BEGIN Given entries

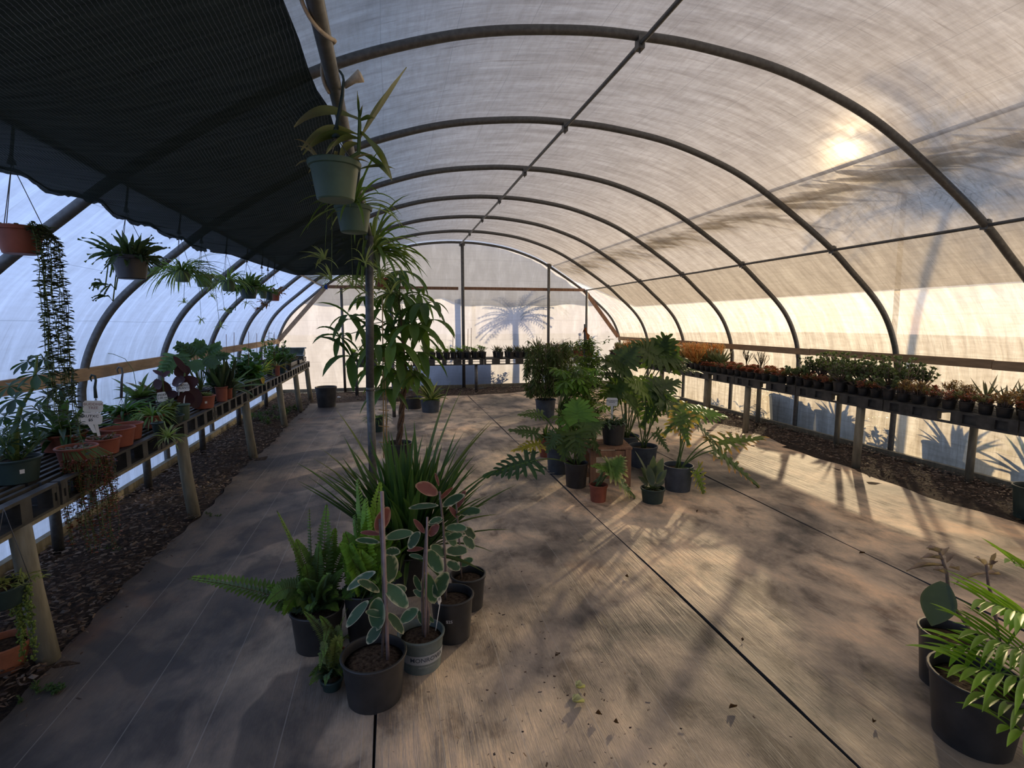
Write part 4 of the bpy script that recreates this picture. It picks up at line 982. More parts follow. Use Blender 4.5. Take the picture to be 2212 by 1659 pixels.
def darkpots():
    rng = random.Random(37)
    c, h, rt, rb = place(1205, 1028, 965, 50); t = thing('schefflera', c, 'bright green umbrella plant behind the leftmost philodendron', 'potted plant'); top = pot(t, c, h, rt, rb, 'blue_grey_plastic')
    m = MB(); s = MB()
    for _ in range(58):
        x, y = rng.gauss(1240, 26), rng.uniform(790, 930); H_ = at(x, y, c.y+rng.uniform(-.2, .3)); s.tube([top+Vector((0, 0, max(.02, (H_.z-top.z)*.5))), H_], .003, 5)
        palmate(m, H_, (rng.uniform(-.4, .4), -.3, 1), 8, .13, .036, rng, rng.choice((GREEN, (.13, .24, .04), (.08, .16, .03))), droop=.9)
    s.tube([top-Vector((0, 0, .02)), top+Vector((.05, 0, .5)), at(1240, 800, c.y)], .008, 6); s.build('stem', 'stem_green', t); m.build('foliage', 'leaf', t)
    c, h, rt, rb = place(1178, 990, 940, 28); t = thing('flower_pot', c, 'small terracotta plastic pot behind the leftmost philodendron', 'pot'); top = pot(t, c, h, rt, rb, 'terracotta'); m = MB(); straps(m, top, 20, .2, .03, rng, DKG); m.build('foliage', 'leaf', t)
    # weeping fig
    c, h, rt, rb = place(1178, 905, 862, 44); t = thing('weeping_fig', c, 'dark weeping fig with fine hanging leaves standing behind the philodendrons', 'potted tree'); top = pot(t, c, h, rt, rb, 'blue_grey_plastic', rim=.025)
    m = MB(); s = MB(); k = mpp(c)
    for i in range(210):
        x = rng.gauss(1192, 30); x = min(1262, max(1140, x)); y0 = rng.uniform(732, 850); Y = c.y+rng.uniform(-.35, .35); p = at(x, y0, Y); q = p+Vector((rng.uniform(-.05, .05), rng.uniform(-.05, .05), -rng.uniform(.15, .42)))
        if q.z < .42: q.z = .42
        hub = Vector((c.x, c.y, max(top.z, p.z-.15))); s.tube([hub.lerp(p, .3), p+Vector((0, 0, .03)), q], .0022, 4)
        for j in range(30):
            u = rng.random(); b = p.lerp(q, u); a = rng.uniform(0, 6.28); m.leaf(b, (math.cos(a)*.7, math.sin(a)*.7, -.35), rng.uniform(.07, .12), .019, vcol(rng, (.06, .095, .035), .35), droop=1., seg=3, fold=.2)
    for dx in (-.05, 0, .05): s.tube([top+Vector((dx, 0, -.02)), top+Vector((dx*2, 0, .35)), Vector((c.x+dx*2, c.y, 1.25))], .010, 6)
    s.build('stem', 'stem_grey', t); m.build('foliage', 'leaf', t)
    # slender leafy shrub
    c = fl(1268, 990); c = Vector((c.x, c.y+.12, 0)); t = thing('leafy_shrub', c, 'tall leafy shrub trained up a dark pole with a dead leaf on top', 'potted shrub'); top = pot(t, c, .26, .13, .11, 'black_plastic'); m = MB(); s = MB(); Y = c.y
    for i in range(300):
        v = rng.random(); y = 735+v*215; x = 1272+(1-v)*4+rng.gauss(0, 13+12*v); P = at(x, y, Y+rng.uniform(-.2, .2)); hub = Vector((at(1268, y, Y).x, Y, P.z-.05)); s.tube([hub, P], .002, 4)
        for j in range(7): a = rng.uniform(0, 6.28); m.leaf(P+Vector((rng.uniform(-.04, .04), rng.uniform(-.04, .04), rng.uniform(-.04, .04))), (math.cos(a), math.sin(a), rng.uniform(-.3, .6)), rng.uniform(.05, .09), .022, vcol(rng, rng.choice((GREEN, (.07, .13, .03), (.14, .22, .04))), .3), droop=.9, seg=3)
    s.build('stem', 'stem_green', t); m.build('foliage', 'leaf', t)
    m = MB(); m.tube([Vector((at(1262, 900, Y).x, Y, .2)), at(1263, 700, Y)], .010, 8); m.build('stake', 'wire', t)
    m = MB(); A = at(1264, 708, Y-.02); m.leaf(A, (.3, 0, -1), .16, .07, (.28, .10, .05), droop=.2, wav=.2, shape='oval'); m.leaf(A, (-.4, 0, -.8), .08, .03, (.25, .1, .05)); m.build('dead_leaf', 'dry_leaf', t)
darkpots()
sign(1322, 868, (1322, 905), 4.86, 24, 18, ['PHILODENDRON', 'XANADU'], 'white label sign in the middle of the philodendron group', size=3.2)

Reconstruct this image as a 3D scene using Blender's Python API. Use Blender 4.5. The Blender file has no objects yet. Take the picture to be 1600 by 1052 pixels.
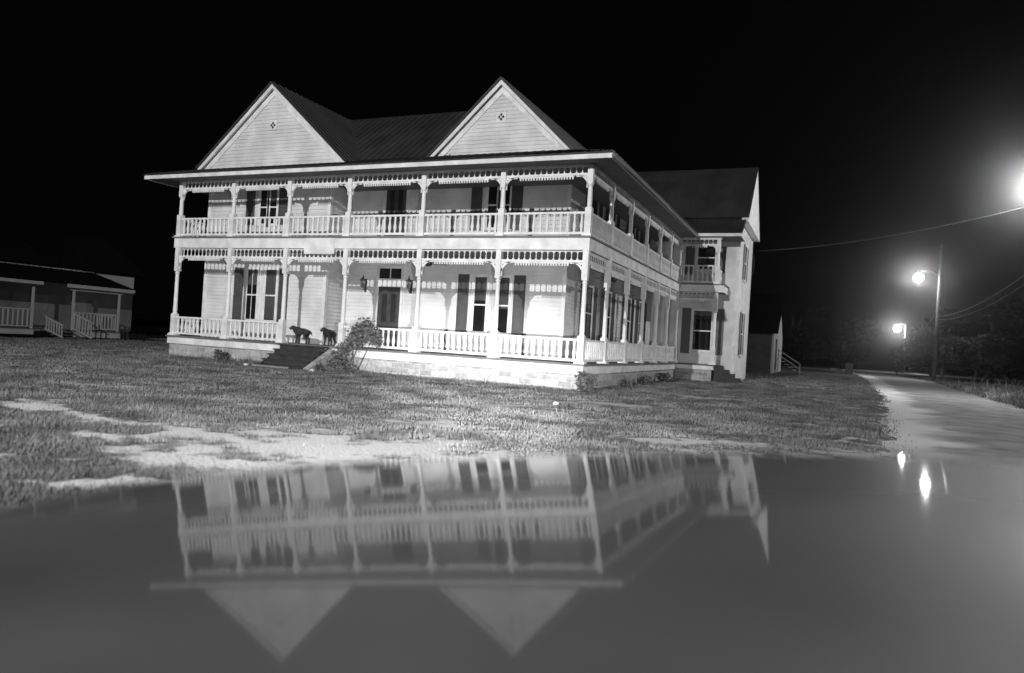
import bpy, bmesh, math, random
import numpy as np
from mathutils import Matrix, Vector

random.seed(7)
RNG = np.random.default_rng(11)
sc = bpy.context.scene
COL = sc.collection
GZ = -0.78                                   # ground level (porch floor is z = 0)

# ------------------------------------------------------------------ camera
FWD = Vector((-0.3977, 0.9175, 0.006)).normalized()
R0 = Vector((FWD.y, -FWD.x, 0)).normalized()
U0 = R0.cross(FWD)
ROLL = 0.060
CR = (R0 * math.cos(ROLL) + U0 * math.sin(ROLL)).normalized()
CU = (-R0 * math.sin(ROLL) + U0 * math.cos(ROLL)).normalized()
CAM = Vector((6.476, -19.964, 0.541))
cam_d = bpy.data.cameras.new("camera")
cam = bpy.data.objects.new("camera", cam_d); COL.objects.link(cam)
cam.matrix_world = Matrix(((CR.x, CU.x, -FWD.x, CAM.x), (CR.y, CU.y, -FWD.y, CAM.y), (CR.z, CU.z, -FWD.z, CAM.z), (0, 0, 0, 1)))
cam_d.sensor_width = 36; cam_d.sensor_fit = 'HORIZONTAL'; cam_d.lens = 25.58
cam_d.clip_start = 0.05; cam_d.clip_end = 3000
cam_d.dof.use_dof = True; cam_d.dof.focus_distance = 24; cam_d.dof.aperture_fstop = 0.95
sc.camera = cam

# ------------------------------------------------------------------ night sky, exposure
w = bpy.data.worlds.new("World"); sc.world = w; w.use_nodes = True
bgn = w.node_tree.nodes["Background"]
bgn.inputs[0].default_value = (0.5, 0.5, 0.5, 1); bgn.inputs[1].default_value = 0.0018
sc.view_settings.view_transform = 'Standard'; sc.view_settings.look = 'None'
sc.view_settings.exposure = 0; sc.view_settings.gamma = 1; sc.view_settings.use_curve_mapping = False
sc.cycles.use_denoising = True
sc.cycles.max_bounces = 6; sc.cycles.volume_bounces = 0

# strengths of the lamps this place has (watts)
P_YARD = 46000     # tall yard lamp behind the camera
P_WIDE = 4600      # each car headlamp, spread
P_BEAM = 14000      # each car headlamp
P_ROAD = 4300      # lamp at the right edge
P_FAR = 2800

def lamp(name, loc, aim, power, cone, blend, radius, parent=None):
    d = bpy.data.lights.new(name, 'SPOT'); d.energy = power; d.spot_size = math.radians(cone); d.spot_blend = blend
    d.shadow_soft_size = radius
    o = bpy.data.objects.new(name, d); COL.objects.link(o)
    loc = Vector(loc); q = (Vector(aim) - loc).to_track_quat('-Z', 'Y')
    o.matrix_world = Matrix.Translation(loc) @ q.to_matrix().to_4x4()
    if parent: adopt(o, parent)
    return o

def adopt(o, parent):
    o.parent = parent; o.matrix_parent_inverse = Matrix.Translation(-parent.location)

# ------------------------------------------------------------------ materials
def mat(name, col, rough=0.7, var=0.12, scale=3.0, bump=0.0, bscale=40.0, metal=0.0, coat=0.0, spec=0.5):
    m = bpy.data.materials.new(name); m.use_nodes = True
    nt = m.node_tree; b = nt.nodes["Principled BSDF"]
    b.inputs["Roughness"].default_value = rough; b.inputs["Metallic"].default_value = metal
    b.inputs["Coat Weight"].default_value = coat; b.inputs["Coat Roughness"].default_value = 0.02
    b.inputs["Specular IOR Level"].default_value = spec
    tc = nt.nodes.new("ShaderNodeTexCoord")
    n = nt.nodes.new("ShaderNodeTexNoise"); n.inputs["Scale"].default_value = scale; n.inputs["Detail"].default_value = 6
    nt.links.new(tc.outputs["Object"], n.inputs["Vector"])
    r = nt.nodes.new("ShaderNodeMapRange")
    r.inputs["From Min"].default_value = 0.3; r.inputs["From Max"].default_value = 0.7
    r.inputs["To Min"].default_value = col * (1 - var); r.inputs["To Max"].default_value = min(0.95, col * (1 + var))
    nt.links.new(n.outputs["Fac"], r.inputs["Value"])
    cb = nt.nodes.new("ShaderNodeCombineColor")
    for k in range(3): nt.links.new(r.outputs["Result"], cb.inputs[k])
    nt.links.new(cb.outputs["Color"], b.inputs["Base Color"])
    if bump:
        n2 = nt.nodes.new("ShaderNodeTexNoise"); n2.inputs["Scale"].default_value = bscale; n2.inputs["Detail"].default_value = 4
        nt.links.new(tc.outputs["Object"], n2.inputs["Vector"])
        bp = nt.nodes.new("ShaderNodeBump"); bp.inputs["Strength"].default_value = bump; bp.inputs["Distance"].default_value = 0.02
        nt.links.new(n2.outputs["Fac"], bp.inputs["Height"]); nt.links.new(bp.outputs["Normal"], b.inputs["Normal"])
    return m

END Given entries

▶ Exercise directions
Above are some records. Reproduce the lines from the one with "Reconstruct this image" down to the one with "sc.camera = cam", keeping both, and leave every picture out.

▶ Response
Reconstruct this image as a 3D scene using Blender's Python API. Use Blender 4.5. The Blender file has no objects yet. Take the picture to be 1600 by 1052 pixels.
import bpy, bmesh, math, random
import numpy as np
from mathutils import Matrix, Vector

random.seed(7)
RNG = np.random.default_rng(11)
sc = bpy.context.scene
COL = sc.collection
GZ = -0.78                                   # ground level (porch floor is z = 0)

# ------------------------------------------------------------------ camera
FWD = Vector((-0.3977, 0.9175, 0.006)).normalized()
R0 = Vector((FWD.y, -FWD.x, 0)).normalized()
U0 = R0.cross(FWD)
ROLL = 0.060
CR = (R0 * math.cos(ROLL) + U0 * math.sin(ROLL)).normalized()
CU = (-R0 * math.sin(ROLL) + U0 * math.cos(ROLL)).normalized()
CAM = Vector((6.476, -19.964, 0.541))
cam_d = bpy.data.cameras.new("camera")
cam = bpy.data.objects.new("camera", cam_d); COL.objects.link(cam)
cam.matrix_world = Matrix(((CR.x, CU.x, -FWD.x, CAM.x), (CR.y, CU.y, -FWD.y, CAM.y), (CR.z, CU.z, -FWD.z, CAM.z), (0, 0, 0, 1)))
cam_d.sensor_width = 36; cam_d.sensor_fit = 'HORIZONTAL'; cam_d.lens = 25.58
cam_d.clip_start = 0.05; cam_d.clip_end = 3000
cam_d.dof.use_dof = True; cam_d.dof.focus_distance = 24; cam_d.dof.aperture_fstop = 0.95
sc.camera = cam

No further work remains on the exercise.